About dBu, dBV & dBm Levels
dBu and dBV are voltage decibel scales: they describe an RMS voltage relative to a fixed reference, with no impedance needed. dBV references 1 volt RMS (dBV = 20·log10(V/1)). dBu references 0.7746 volts RMS (dBu = 20·log10(V/0.7746)). That odd-looking 0.7746 V is exactly √(0.001 W × 600 Ω) — the voltage that dissipates 1 milliwatt in a 600 Ω load. Historically that is why 0 dBu was defined to equal 0 dBm into 600 Ω. Because both scales use the same 20·log10 form, the gap between them is a constant: dBu = dBV + 2.2185 dB, regardless of the signal level. To convert dBu to volts directly, reverse the log: V = 0.7746 × 10^(dBu/20); to go the other way (dBV to dBu), simply add 2.2185.
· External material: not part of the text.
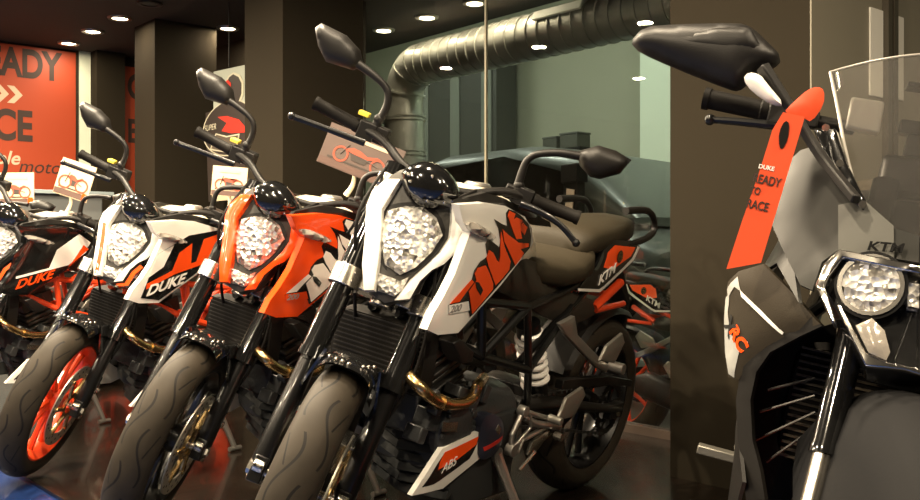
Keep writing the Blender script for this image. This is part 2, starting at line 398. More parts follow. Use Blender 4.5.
 'louv_s':[(1.242,0.140,0.454),(1.219,0.140,0.323),(1.021,0.140,0.389),(1.026,0.140,0.278)],
 'header':[(1.186,0.165,0.547),(1.160,0.165,0.532),(1.115,0.165,0.505),(1.071,0.165,0.487),(1.019,0.165,0.476),(0.968,0.165,0.475),(0.937,0.165,0.489),(0.926,0.165,0.513),(0.921,0.165,0.544)],
 'bracket':[(0.688,0.170,0.414),(0.650,0.170,0.409),(0.462,0.170,0.349),(0.458,0.170,0.336),(0.569,0.170,0.342),(0.634,0.170,0.358),(0.667,0.170,0.329),(0.684,0.170,0.298),(0.718,0.170,0.310),(0.726,0.170,0.353)],
 'bk2':[(0.546,0.180,0.341),(0.512,0.180,0.324),(0.554,0.180,0.313),(0.595,0.180,0.285),(0.638,0.180,0.284),(0.622,0.180,0.319)],
 'peg':[(0.455,0.220,0.467),(0.427,0.220,0.440),(0.479,0.220,0.381),(0.573,0.220,0.384),(0.543,0.220,0.446)],
 'peg2':[(0.251,0.220,0.611),(0.221,0.220,0.578),(0.268,0.220,0.519),(0.373,0.220,0.536),(0.344,0.220,0.578)],
 'pbr':[(0.543,0.160,0.643),(0.461,0.160,0.662),(0.422,0.160,0.603),(0.242,0.160,0.514),(0.161,0.160,0.483),(0.189,0.160,0.464),(0.267,0.160,0.491),(0.489,0.160,0.605)],
 'shock':[(0.570,0.075,0.620),(0.464,0.075,0.425)],
 'stand':[(0.770,0.170,0.319),(0.698,0.170,0.241),(0.617,0.170,0.146)],
 'rod':[(0.693,0.190,0.255),(0.620,0.190,0.293)],
 'case':[(1.153,0.120,0.395),(1.209,0.120,0.476),(1.141,0.120,0.502),(0.833,0.120,0.450),(0.729,0.120,0.422),(0.681,0.120,0.344)],
 'frame':[(1.030,0.140,0.618),(0.893,0.140,0.594),(0.766,0.140,0.529),(0.632,0.140,0.423),(0.511,0.140,0.654),(0.615,0.140,0.711),(0.892,0.140,0.672),(0.781,0.140,0.745)],
 'rad':[(1.148,0.160,0.633),(0.962,0.160,0.625),(0.931,0.160,0.513),(1.124,0.160,0.536)],
 'radp':[(1.101,0.190,0.641),(1.071,0.190,0.649),(1.006,0.190,0.612),(1.004,0.190,0.587),(1.046,0.190,0.586)],
 'orbar':[(-0.225,-0.100,0.603),(-0.405,-0.100,0.652),(-0.252,-0.100,0.594),(-0.586,-0.100,0.558),(-0.243,-0.100,0.554),(-0.662,-0.100,0.603)],
 'swing':[(0.488,0.110,0.476),(-0.112,0.110,0.251)],
 'r_mir':[(1.150,-0.516,1.091),(1.150,-0.497,1.121),(1.150,-0.444,1.131),(1.150,-0.343,1.146),(1.150,-0.319,1.142),(1.150,-0.288,1.120),(1.150,-0.261,1.099),(1.150,-0.272,1.082),(1.150,-0.295,1.073),(1.150,-0.305,1.054),(1.150,-0.321,1.036),(1.150,-0.340,1.038),(1.150,-0.429,1.059),(1.150,-0.501,1.079)],
 'r_ridge':[(1.150,-0.462,1.102),(1.150,-0.369,1.130),(1.150,-0.319,1.137),(1.150,-0.291,1.102),(1.150,-0.351,1.083),(1.150,-0.411,1.087)],
 'r_ind':[(1.190,-0.311,1.047),(1.190,-0.304,1.059),(1.190,-0.286,1.058),(1.190,-0.271,1.044),(1.190,-0.238,1.015),(1.190,-0.258,1.013),(1.190,-0.294,1.030)],
 'r_stalk':[(1.190,-0.286,1.073),(1.190,-0.230,1.013),(1.198,-0.170,0.946),(1.272,-0.106,0.881)],
 'r_mount':[(1.138,-0.192,0.993),(1.163,-0.157,0.995),(1.208,-0.133,0.943),(1.257,-0.096,0.887),(1.266,-0.096,0.871),(1.252,-0.114,0.881),(1.206,-0.151,0.924)],
 'r_grip':[(1.050,-0.385,1.027),(1.050,-0.268,1.020)],
 'r_lever':[(1.100,-0.361,0.985),(1.100,-0.310,0.989),(1.100,-0.228,0.993)],
 'r_tag0':[(1.300,-0.234,0.991),(1.300,-0.203,0.990)],
 'r_tag':[(1.290,-0.234,0.992),(1.290,-0.202,0.990),(1.290,-0.211,0.876),(1.290,-0.220,0.762),(1.290,-0.268,0.742),(1.290,-0.260,0.818),(1.290,-0.249,0.907),(1.290,-0.244,0.963)],
 'r_taghole':[(1.291,-0.229,0.938),(1.291,-0.234,0.961),(1.291,-0.229,0.981),(1.291,-0.221,0.976),(1.291,-0.219,0.952),(1.291,-0.223,0.937)],
 'r_tagtop':[(1.285,-0.234,0.991),(1.285,-0.224,1.008),(1.285,-0.206,1.032),(1.285,-0.193,1.038),(1.285,-0.183,1.034),(1.285,-0.179,1.012),(1.285,-0.191,0.984),(1.285,-0.203,0.988)],
 'r_tagtxt':[(1.291,-0.253,0.897),(1.291,-0.228,0.796),(1.291,-0.248,0.804),(1.291,-0.258,0.763)],
 'r_inner':[(1.085,-0.208,0.579),(1.085,-0.170,0.625),(1.085,-0.120,0.664),(1.085,-0.090,0.684),(1.085,-0.061,0.556),(1.085,-0.059,0.452),(1.085,-0.086,0.374),(1.085,-0.141,0.358),(1.085,-0.182,0.453)],
 'r_res':[(1.100,-0.142,1.058),(1.100,-0.090,1.057),(1.100,-0.088,1.004),(1.100,-0.141,1.007)],
 'r_screen':[(1.255,-0.085,0.843),(1.165,-0.135,0.963),(1.098,-0.165,1.049),(1.054,-0.184,1.101),(1.076,-0.140,1.119),(1.097,-0.057,1.148)],
 'r_face':[(1.279,-0.116,0.803),(1.281,-0.135,0.781),(1.301,-0.140,0.737),(1.288,-0.158,0.741),(1.234,-0.194,0.787),(1.173,-0.230,0.838),(1.129,-0.240,0.898),(1.134,-0.203,0.954),(1.160,-0.155,0.976),(1.192,-0.133,0.945),(1.244,-0.095,0.885),(1.277,-0.049,0.850),(1.285,-0.013,0.845),(1.306,-0.008,0.807)],
 'r_face2':[(1.279,-0.116,0.803),(1.234,-0.129,0.871),(1.244,-0.095,0.885),(1.276,-0.049,0.853),(1.303,-0.041,0.806)],
 'r_ktm':[(1.290,-0.079,0.812),(1.297,-0.045,0.816)],
 'r_trim':[(1.312,-0.007,0.803),(1.306,-0.059,0.804),(1.291,-0.116,0.805),(1.295,-0.131,0.782),(1.306,-0.138,0.747),(1.337,-0.105,0.699),(1.336,-0.102,0.703),(1.311,-0.125,0.747),(1.305,-0.123,0.762),(1.298,-0.109,0.794),(1.311,-0.057,0.793),(1.316,-0.006,0.792)],
 'r_trim2':[(1.327,-0.104,0.725),(1.328,-0.099,0.727),(1.361,-0.054,0.669),(1.367,-0.024,0.663),(1.367,0.015,0.664),(1.369,0.016,0.659),(1.370,-0.023,0.655),(1.369,-0.051,0.651),(1.349,-0.078,0.687)],
 'r_headbody':[(1.293,-0.005,0.799),(1.274,-0.110,0.801),(1.280,-0.130,0.770),(1.289,-0.130,0.745),(1.313,-0.099,0.714),(1.347,-0.053,0.654),(1.352,-0.021,0.652),(1.351,0.019,0.653)],
 'r_lens':[(1.323,-0.062,0.760),(1.304,-0.070,0.803),(1.325,-0.023,0.768)],
 'r_mid':[(1.322,-0.020,0.776),(1.322,-0.003,0.777),(1.335,0.002,0.744),(1.335,-0.012,0.744)],
 'r_low':[(1.344,-0.074,0.702),(1.342,-0.055,0.717),(1.349,-0.036,0.704),(1.361,-0.024,0.677),(1.366,-0.027,0.665),(1.361,-0.051,0.670)],
 'r_side':[(1.173,-0.270,0.718),(1.183,-0.256,0.739),(1.210,-0.220,0.759),(1.250,-0.167,0.725),(1.276,-0.132,0.698),(1.286,-0.119,0.689),(1.266,-0.145,0.672),(1.251,-0.165,0.655),(1.235,-0.187,0.634),(1.219,-0.208,0.604),(1.211,-0.219,0.568),(1.197,-0.237,0.566),(1.187,-0.251,0.604),(1.177,-0.265,0.661)],
 'r_band':[(1.173,-0.269,0.704),(1.185,-0.254,0.730),(1.195,-0.240,0.708),(1.185,-0.253,0.713),(1.180,-0.260,0.696),(1.183,-0.256,0.669),(1.192,-0.244,0.640),(1.207,-0.223,0.613),(1.206,-0.226,0.569),(1.198,-0.236,0.572),(1.188,-0.249,0.605),(1.180,-0.260,0.649)],
 'r_line':[(1.194,-0.241,0.709),(1.198,-0.236,0.706),(1.224,-0.201,0.686),(1.251,-0.165,0.662),(1.250,-0.167,0.658),(1.223,-0.203,0.680),(1.197,-0.237,0.700)],
 'r_rc':[(1.192,-0.244,0.648),(1.212,-0.218,0.618)],
 'r_lowf':[(1.185,-0.253,0.607),(1.210,-0.219,0.571),(1.212,-0.217,0.535),(1.225,-0.201,0.475),(1.248,-0.169,0.390),(1.268,-0.142,0.404),(1.256,-0.158,0.444),(1.240,-0.179,0.484),(1.228,-0.195,0.543),(1.228,-0.195,0.589),(1.239,-0.181,0.626),(1.268,-0.143,0.663),(1.288,-0.116,0.687),(1.276,-0.132,0.698),(1.246,-0.172,0.658),(1.218,-0.209,0.608)],
 'r_grille':[(1.100,-0.169,0.598),(1.100,-0.124,0.612),(1.100,-0.103,0.460),(1.100,-0.158,0.449)],
 'r_struts':[(1.170,-0.173,0.557),(1.170,-0.106,0.594),(1.170,-0.178,0.519),(1.170,-0.101,0.566),(1.170,-0.176,0.471),(1.170,-0.095,0.540),(1.170,-0.152,0.441),(1.170,-0.094,0.511)],
 'r_fork':[(1.223,-0.100,0.675),(1.249,-0.100,0.567),(1.294,-0.100,0.492),(1.316,-0.100,0.420)],
 'r_fend':[(1.270,-0.060,0.426),(1.215,-0.060,0.489),(1.174,-0.060,0.559),(1.225,-0.060,0.585),(1.318,-0.060,0.602),(1.428,-0.060,0.609)],
 'r_fendx':[(1.400,-0.046,0.607),(1.400,-0.152,0.585)],
 'r_peg':[(1.458,-0.250,0.489),(0.452,-0.250,0.269)],
}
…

Why dBm is different (it needs an impedance)
dBm is a power unit: 0 dBm = 1 milliwatt. To turn a voltage into a power you must know the load resistance, because P = Vrms² / R. So dBm = 10·log10(P/0.001) = 20·log10(Vrms) − 10·log10(R) + 30. The same voltage produces a different dBm depending on whether it drives 600 Ω, 50 Ω, or 75 Ω. This dBm to volts calculator reverses that relationship: pick the impedance, enter a dBm figure, and get the RMS voltage directly. This makes the impedance explicit so the dBm figure is never ambiguous. The classic audio value is 600 Ω; RF systems use 50 Ω (most radio gear) or 75 Ω (video, antenna feeds).
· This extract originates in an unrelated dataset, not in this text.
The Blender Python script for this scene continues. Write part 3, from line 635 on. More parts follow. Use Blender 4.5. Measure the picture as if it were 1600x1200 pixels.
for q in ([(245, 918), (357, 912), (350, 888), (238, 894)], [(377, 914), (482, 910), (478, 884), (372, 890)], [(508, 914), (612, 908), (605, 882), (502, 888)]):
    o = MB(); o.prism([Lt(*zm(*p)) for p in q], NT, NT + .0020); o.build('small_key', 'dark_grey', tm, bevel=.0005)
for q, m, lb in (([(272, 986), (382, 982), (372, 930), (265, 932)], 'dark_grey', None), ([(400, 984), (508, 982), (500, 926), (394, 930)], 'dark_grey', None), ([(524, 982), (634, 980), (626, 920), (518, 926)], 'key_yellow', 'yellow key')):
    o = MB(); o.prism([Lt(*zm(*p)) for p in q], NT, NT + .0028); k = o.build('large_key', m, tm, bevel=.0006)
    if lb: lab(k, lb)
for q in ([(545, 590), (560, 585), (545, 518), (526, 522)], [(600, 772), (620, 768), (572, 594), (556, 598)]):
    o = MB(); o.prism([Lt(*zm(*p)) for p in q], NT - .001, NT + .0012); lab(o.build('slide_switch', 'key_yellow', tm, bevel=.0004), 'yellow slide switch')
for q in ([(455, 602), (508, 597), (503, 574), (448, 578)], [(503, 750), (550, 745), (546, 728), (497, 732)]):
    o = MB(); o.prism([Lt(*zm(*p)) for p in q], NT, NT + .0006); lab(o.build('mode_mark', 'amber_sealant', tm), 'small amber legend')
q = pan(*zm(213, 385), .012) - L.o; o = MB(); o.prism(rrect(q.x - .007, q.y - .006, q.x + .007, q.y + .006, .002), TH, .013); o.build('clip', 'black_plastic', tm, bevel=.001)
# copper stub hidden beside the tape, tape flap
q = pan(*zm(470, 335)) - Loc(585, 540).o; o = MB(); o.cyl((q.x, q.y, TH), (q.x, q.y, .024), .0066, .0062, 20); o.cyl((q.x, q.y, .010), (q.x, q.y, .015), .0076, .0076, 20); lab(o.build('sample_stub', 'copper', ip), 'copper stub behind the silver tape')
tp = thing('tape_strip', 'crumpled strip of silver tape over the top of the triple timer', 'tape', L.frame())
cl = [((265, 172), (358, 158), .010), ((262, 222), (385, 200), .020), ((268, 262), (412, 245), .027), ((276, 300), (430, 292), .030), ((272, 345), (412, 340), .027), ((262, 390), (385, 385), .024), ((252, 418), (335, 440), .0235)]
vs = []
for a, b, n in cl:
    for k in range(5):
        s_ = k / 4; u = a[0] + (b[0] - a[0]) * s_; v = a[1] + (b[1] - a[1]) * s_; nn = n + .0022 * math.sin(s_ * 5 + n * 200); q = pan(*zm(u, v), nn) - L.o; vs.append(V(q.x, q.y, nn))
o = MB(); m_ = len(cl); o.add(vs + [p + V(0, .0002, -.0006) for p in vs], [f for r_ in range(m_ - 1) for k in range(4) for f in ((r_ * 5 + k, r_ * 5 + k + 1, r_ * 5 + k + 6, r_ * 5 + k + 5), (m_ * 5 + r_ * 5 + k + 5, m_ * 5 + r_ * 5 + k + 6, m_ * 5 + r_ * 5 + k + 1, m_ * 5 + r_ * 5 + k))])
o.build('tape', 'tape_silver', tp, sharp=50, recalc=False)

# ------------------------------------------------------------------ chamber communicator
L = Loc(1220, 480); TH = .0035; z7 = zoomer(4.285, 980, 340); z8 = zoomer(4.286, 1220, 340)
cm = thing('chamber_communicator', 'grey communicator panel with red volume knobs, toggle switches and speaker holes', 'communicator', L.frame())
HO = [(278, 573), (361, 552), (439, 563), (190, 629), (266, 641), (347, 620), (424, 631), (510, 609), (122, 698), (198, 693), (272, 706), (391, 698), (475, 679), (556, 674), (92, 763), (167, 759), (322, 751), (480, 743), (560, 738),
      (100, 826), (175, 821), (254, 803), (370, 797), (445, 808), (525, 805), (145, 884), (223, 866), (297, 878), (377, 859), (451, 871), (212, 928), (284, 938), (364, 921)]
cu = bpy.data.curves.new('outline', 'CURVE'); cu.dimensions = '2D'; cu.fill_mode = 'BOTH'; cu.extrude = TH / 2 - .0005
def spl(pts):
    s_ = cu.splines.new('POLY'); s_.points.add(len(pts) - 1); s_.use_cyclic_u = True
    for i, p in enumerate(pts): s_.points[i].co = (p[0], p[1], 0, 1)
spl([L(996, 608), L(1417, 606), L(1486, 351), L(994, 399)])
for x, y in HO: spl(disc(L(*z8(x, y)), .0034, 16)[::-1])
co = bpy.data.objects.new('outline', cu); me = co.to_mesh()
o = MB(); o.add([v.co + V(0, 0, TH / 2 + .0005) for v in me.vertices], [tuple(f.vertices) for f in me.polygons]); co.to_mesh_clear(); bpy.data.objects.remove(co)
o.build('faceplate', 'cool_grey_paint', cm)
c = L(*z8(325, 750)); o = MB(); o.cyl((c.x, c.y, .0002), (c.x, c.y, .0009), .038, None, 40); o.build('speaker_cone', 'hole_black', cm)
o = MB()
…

dBm only equals dBu at 600 ohms
The convenient identity "0 dBu = 0 dBm" is true only when the impedance is 600 Ω, because 0.7746 V across 600 Ω dissipates exactly 1 mW. At any other impedance the equality breaks: 0 dBu (0.7746 V) into 50 Ω is +10.79 dBm, and into 75 Ω it is +9.03 dBm. Modern audio gear is almost always voltage-driven into high-impedance inputs (10 kΩ or more), so almost no power is actually transferred — which is exactly why pro audio uses the impedance-free dBu and dBV for level and reserves dBm for cases where real power into a known load matters.
Pro (+4 dBu) vs consumer (−10 dBV) line level
Two nominal line levels dominate audio. +4 dBu (about 1.228 V RMS) is the balanced "professional" nominal level used in studios and broadcast. −10 dBV (about 0.316 V RMS) is the unbalanced "consumer" level used in hi-fi and prosumer gear. The headline difference is about 11.78 dB, not a round 14 dB, precisely because one is referenced to dBu and the other to dBV: +4 dBu = +1.78 dBV, and +1.78 dBV − (−10 dBV) = 11.78 dB. (You will often see it rounded to "11.8 dB" or quoted as "about 12 dB.") Interfacing the two without gain staging is a common cause of either weak, noisy signals or clipping. This tool functions as both a pro audio level converter and a line level converter — useful anywhere you need to reconcile the +4 dBu professional standard with the −10 dBV consumer standard.